Since the election I’ve been running into a lot of depressed people. One of my friends told me he doesn’t want to do Christmas at all this year, that the forced celebration and most-wonderful-time-of-the-year stuff was more than he could stand this time.
It occurred to me then that what my friend — and most of the people I know — needs to celebrate is not a Christmas, but a Solstice.

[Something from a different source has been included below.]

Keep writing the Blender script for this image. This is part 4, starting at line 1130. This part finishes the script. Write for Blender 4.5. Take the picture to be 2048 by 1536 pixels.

Let me explain. In order to really get Winter Solstice, you have to look at the World through pre-Copernican eyes. All through the Fall, the path of the Sun keeps dropping toward the horizon and the days get shorter and colder. Nothing other than the lore of your elders explains why this process should stop. Why shouldn’t the Sun just keep going south until it’s completely gone? Why should it ever come back?
But it does come back.
To the untrained eye there is nothing special about the height of the Sun above the horizon on Solstice, nothing that says “Just this far, no farther.” But somehow, on Solstice, the Sun turns around. No matter how many times our ancestors saw this, or how accurately they were able to predict it, it never stopped being a miracle to them.
So what kind of holiday is Winter Solstice? It isn’t about being bouncy and joyful, it’s about waiting out the longest night and having faith that things do not go on getting worse forever. It’s a time when you remind yourself of other dark times, and how you did manage to survive them somehow. It’s about resolving to try again, even though your efforts seem ineffectual — because there are invisible tides in the World, and someday the tide will be in your favor again, no matter how impossible that may seem right now.
History has hinge moments, when things turn. They are usually invisible to the people who live through them, until much later. Winter Solstice is one of the hinge moments we can see, and it reminds us of the hinge moments we can’t see.